評価・・・84点
あらすじ
旅先で知り合ったオランダ人夫婦の家で週末を過ごすことになったデンマーク人一家。楽しいはずの週末がとんでもない事態に。
監督:クリスチャン・タフドルップ
キャスト
- モルテン・ブリアン(デンマーク夫)
- スィセル・スィーム・コク(デンマーク妻)
- フェジャ・ファン・フェット(オランダ夫)
- カリーナ・スムルダース(オランダ妻)
感想(※以下、ネタバレあり)
公開日に鑑賞。100人弱の小さめの箱ながらも満員と注目度の高さが伺えます。
結論から言うと、久しぶりに来た超ド級の胸糞映画でした。見なきゃよかった(いい意味で)。
妻を「世にも奇妙な物語みたいな話だよー」と騙して連れていこうとも考えましたが、やめてよかったです。(これも褒めてます)
さて、映画の内容ですが、登場人物はふた家族のみと限定されており、舞台もほぼ家の中という限られた空間で展開され、ふと感じた違和感が小さなささくれ程度からどんどん膨れ上がり、とんでもない状態にまで膨張し、最後に破裂するある週末の物語、です。
全くもって救いようのない形で物語は終わるのですが、これをヒトコワ映画と捉えるか、サイコパス映画と捉えるかは人それぞれですが、私はこの映画の主たるテーマは、メインの夫婦が表現する「悪の前での絶望的な無力感」だと感じました。
映画を観ながら情けない夫婦(特に夫)を観ながら、そうしちゃう気持ちすごいわかると共感。
「なんでヘラヘラ笑ってんだよ!」とか「なんで逃げないんだよ!」とか「なんで立ち向かわなんだよ!」といった感想は一切持ちませんでした。
この状況に置かれたら、私も愛想笑いをしちゃうんだろうな、パンツ脱げと言われたら、殴りかからずに脱いじゃうんだろうなと背筋がゾッとしました。
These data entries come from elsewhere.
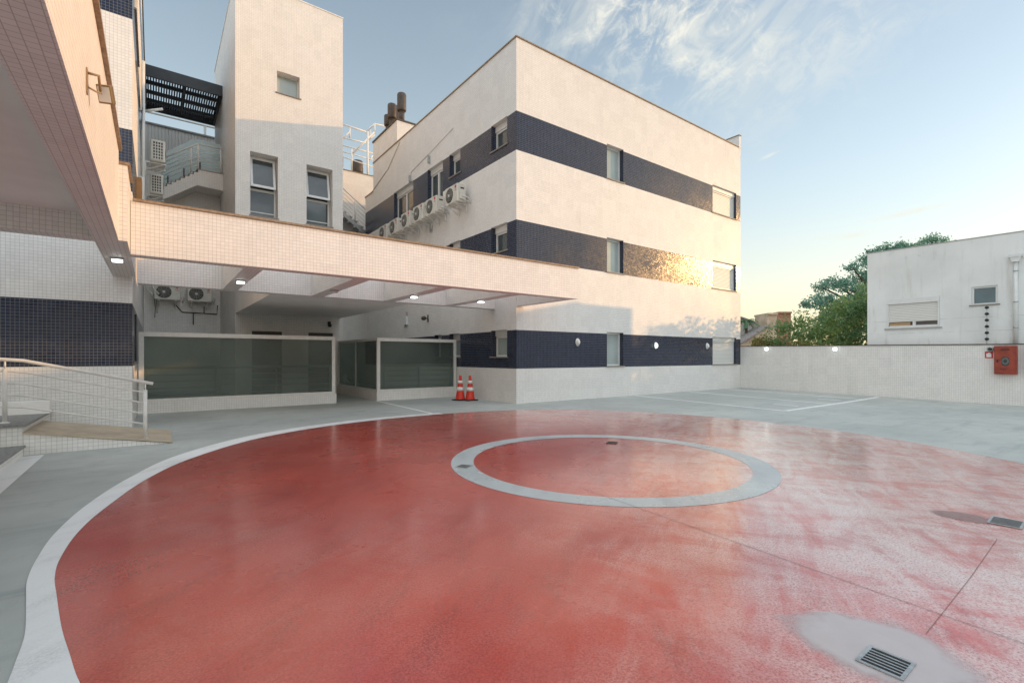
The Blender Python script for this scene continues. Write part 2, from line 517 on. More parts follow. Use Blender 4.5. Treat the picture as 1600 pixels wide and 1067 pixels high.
def _plaster(nt, p, o):
    g, s, t = face_coords(nt)
    P = g.outputs['Position']
    n1 = nt.noise(P, 0.6, 6.0, 0.62)
    n2 = nt.noise(P, 2.4, 6.0, 0.66, 0.5)
    st = nt.noise(nt.comb(nt.m('MULTIPLY', s, 3.4), nt.m('MULTIPLY', t, 0.30), 0.0), 1.4, 6.0, 0.62)
    c = nt.mix(nt.ss(n1, 0.35, 0.7), (0.80, 0.80, 0.775), (0.70, 0.70, 0.675))
    c = nt.mix(nt.m('MULTIPLY', nt.ss(st, 0.52, 0.75), 0.55), c, (0.56, 0.54, 0.48))
    top = nt.ss(t, 3.9, 4.95)
    mold = nt.m('MULTIPLY', nt.m('MULTIPLY', nt.ss(n2, 0.55, 0.72), nt.ss(st, 0.45, 0.7)), nt.m('ADD', nt.m('MULTIPLY', top, 0.8), 0.12))
    c = nt.mix(mold, c, (0.16, 0.16, 0.13))
    green = nt.m('MULTIPLY', nt.ss(nt.noise(nt.comb(nt.m('MULTIPLY', s, 2.1), nt.m('MULTIPLY', t, 0.5), 7.0), 1.1, 4.0, 0.6), 0.60, 0.72), 0.45)
    c = nt.mix(green, c, (0.40, 0.38, 0.25))
    cr = nt.m('FRACT', nt.m('MULTIPLY', t, 1 / 0.42))
    c = nt.mix(nt.m('MULTIPLY', nt.m('LESS_THAN', cr, 0.02), nt.m('MULTIPLY', nt.ss(n2, 0.4, 0.6), nt.ss(t, 3.0, 2.6))), c, (0.42, 0.41, 0.38))
    nt.put(p.inputs['Base Color'], c)
    p.inputs['Roughness'].default_value = 0.85
    b = nt.n('ShaderNodeBump')
    b.inputs['Strength'].default_value = 0.15
    b.inputs['Distance'].default_value = 0.02
    nt.put(b.inputs['Height'], nt.noise(P, 18.0, 5.0, 0.65))
    nt.put(p.inputs['Normal'], b.outputs[0])


PLASTER = mat('stained pale plaster', _plaster)

# ------------------------------------------------------------------ mesh helpers
ORG = {}


class MB:
    def __init__(s):
        s.v, s.f, s.mi, s.sm = [], [], [], []

    def quad(s, pts, m=0, smooth=False):
        k = len(s.v)
        s.v += [tuple(p) for p in pts]
        s.f.append(tuple(range(k, k + len(pts))))
        s.mi.append(m)
        s.sm.append(smooth)

    def box(s, x0, x1, y0, y1, z0, z1, m=0):
        x0, x1 = sorted((x0, x1)); y0, y1 = sorted((y0, y1)); z0, z1 = sorted((z0, z1))
        k = len(s.v)
        s.v += [(x0, y0, z0), (x1, y0, z0), (x1, y1, z0), (x0, y1, z0), (x0, y0, z1), (x1, y0, z1), (x1, y1, z1), (x0, y1, z1)]
        for q in ((0, 3, 2, 1), (4, 5, 6, 7), (0, 1, 5, 4), (1, 2, 6, 5), (2, 3, 7, 6), (3, 0, 4, 7)):
            s.f.append(tuple(k + i for i in q)); s.mi.append(m); s.sm.append(False)
        return s

    def tube(s, pts, r, n=10, m=0, r1=None):
        pts = [Vector(p) for p in pts]
        k0 = len(s.v)
        up = None
        for i, p in enumerate(pts):
            a = pts[max(i - 1, 0)]
            b = pts[min(i + 1, len(pts) - 1)]
            t = (b - a).normalized()
            if up is None:
                ref = Vector((0, 0, 1)) if abs(t.z) < 0.9 else Vector((1, 0, 0))
                up = t.cross(ref).normalized()
            up = (up - t * up.dot(t)).normalized()
            bi = t.cross(up)
            rr = r if r1 is None else r + (r1 - r) * i / (len(pts) - 1)
            for j in range(n):
                q = 2 * math.pi * j / n
                s.v.append(tuple(p + (up * math.cos(q) + bi * math.sin(q)) * rr))
        for i in range(len(pts) - 1):
            for j in range(n):
                a = k0 + i * n + j; b = k0 + i * n + (j + 1) % n
                s.f.append((a, b, b + n, a + n)); s.mi.append(m); s.sm.append(True)
        s.f.append(tuple(k0 + j for j in reversed(range(n)))); s.mi.append(m); s.sm.append(False)
        e = k0 + (len(pts) - 1) * n
        s.f.append(tuple(e + j for j in range(n))); s.mi.append(m); s.sm.append(False)
        return s

    def lathe(s, prof, org=(0, 0, 0), axis='Z', n=24, m=0):
        """prof: (radius, height) from bottom to top"""
        k0 = len(s.v)
        for (r, h) in prof:
            for j in range(n):
                q = 2 * math.pi * j / n
                a, b = r * math.cos(q), r * math.sin(q)
                if axis == 'Z':
                    p = (a, b, h)
                elif axis == 'Y':
                    p = (b, h, a)
                else:
                    p = (h, a, b)
                s.v.append((p[0] + org[0], p[1] + org[1], p[2] + org[2]))
        for i in range(len(prof) - 1):
            for j in range(n):
                a = k0 + i * n + j; b = k0 + i * n + (j + 1) % n
                s.f.append((a, b, b + n, a + n)); s.mi.append(m); s.sm.append(True)
        s.f.append(tuple(k0 + j for j in reversed(range(n)))); s.mi.append(m); s.sm.append(False)
        e = k0 + (len(prof) - 1) * n
        s.f.append(tuple(e + j for j in range(n))); s.mi.append(m); s.sm.append(False)
        return s

    def prism(s, poly, off, m=0):
        """closed polygon (3-D points) extruded by the vector off"""
        k = len(s.v); n = len(poly)
        s.v += [tuple(p) for p in poly] + [tuple(p[i] + off[i] for i in range(3)) for p in poly]
        s.f.append(tuple(range(k, k + n))); s.f.append(tuple(range(k + 2 * n - 1, k + n - 1, -1)))
        s.mi += [m, m]; s.sm += [False, False]
        for i in range(n):
            j = (i + 1) % n
            s.f.append((k + i, k + n + i, k + n + j, k + j)); s.mi.append(m); s.sm.append(False)
        return s

    def build(s, name, mats, parent=None, local=False, bevel=0.0):
        me = bpy.data.meshes.new(name)
        o0 = Vector((0, 0, 0))
        if parent is not None and not local:
            o0 = ORG.get(parent.name, Vector((0, 0, 0)))
        me.from_pydata([tuple(Vector(p) - o0) for p in s.v], [], s.f)
        if not isinstance(mats, (list, tuple)):
            mats = [mats]
        for m in mats:
            me.materials.append(m)
        me.polygons.foreach_set('material_index', s.mi)
        me.polygons.foreach_set('use_smooth', s.sm)
        import bmesh
        bm = bmesh.new(); bm.from_mesh(me)
        bmesh.ops.recalc_face_normals(bm, faces=bm.faces)
        bm.to_mesh(me); bm.free()
        me.update()
        o = bpy.data.objects.new(name, me)
        C.objects.link(o)
        if parent is not None:
            o.parent = parent
            ORG[o.name] = ORG.get(parent.name, Vector((0, 0, 0))).copy()
        if bevel:
            b = o.modifiers.new('bevel', 'BEVEL')
            b.width = bevel; b.segments = 2; b.limit_method = 'ANGLE'
        return o


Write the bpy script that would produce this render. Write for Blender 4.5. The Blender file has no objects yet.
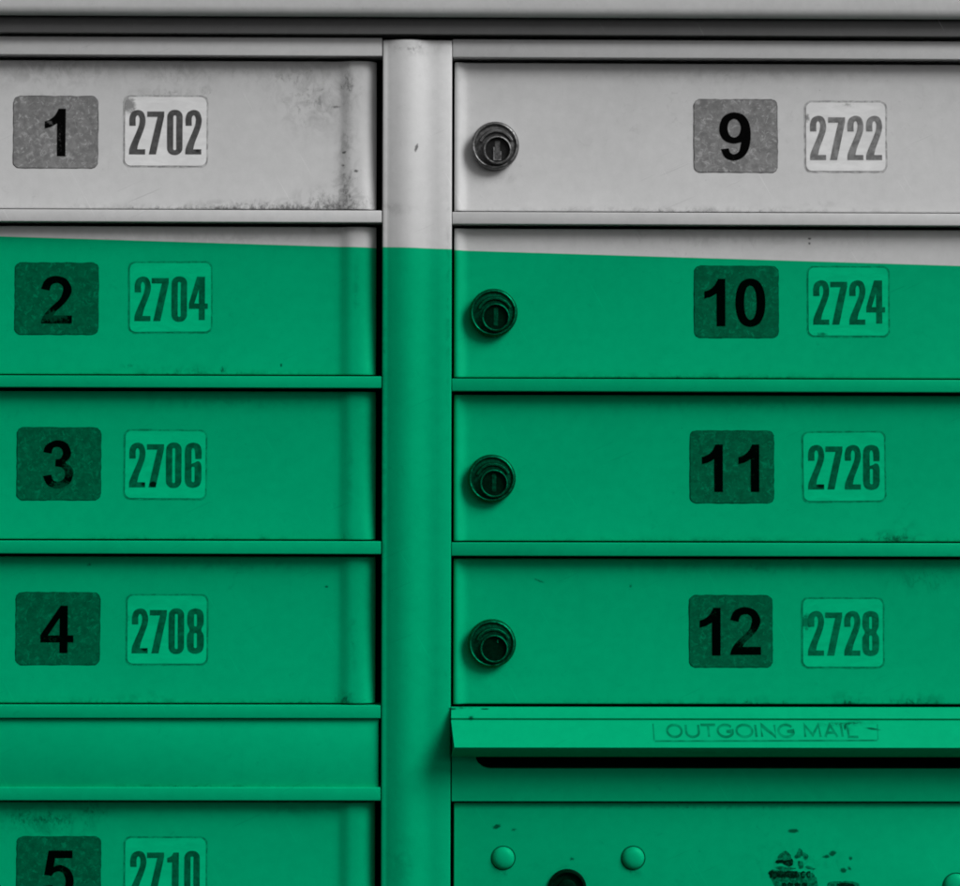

助かるわけがないのに、言うことを聞けば、もしかしたらなんとかなるかもと現実逃避して悪に迎合してしまうだろうな、パンツ脱いじゃうだろうなと主人公たちの一見不合理な行動に大いに納得させられました。
北九州監禁殺人事件とか尼崎殺人事件なんかを鑑みても、普通の善良な無垢な人々は、圧倒的な悪に非常に弱い、悲しいくらい無力であることがわかります。
災害時においても、発生時にアクション映画のように機敏に動ける人などほぼおらず、みなあっけに取られて、身動きできないとの研究を読んだこともあります。
この映画のクソ(いい意味です)なところは、善良であり良識もある一般的な人々の無力さやひ弱さを丹念に丁寧に執拗に描いているところであると思います。
悪を倒すヒーローは出てきません。リアルです。
悪から逃れる突飛なアイデアも出てきません。リアルです。
悪に立ち向かう勇気も出てきません。リアルです。
我々一般人は異常な人物や異常事態には、悲しいくらい無力なのです。
今作は、胸糞映画の傑作です。
ただ、一度でいいかな、二度目は観れないよ…
まとめ
北欧ホラーということで、ミッドサマー的なものを想定していましたが、ファニーゲームよりの作品でした。
もっと言えば、「一般人の無力」を描いているところから、冷たい熱帯魚に根底のテーマは近いかもしれません。
ぜひ、体調を整えて、心身ともに健康な状態で鑑賞してください。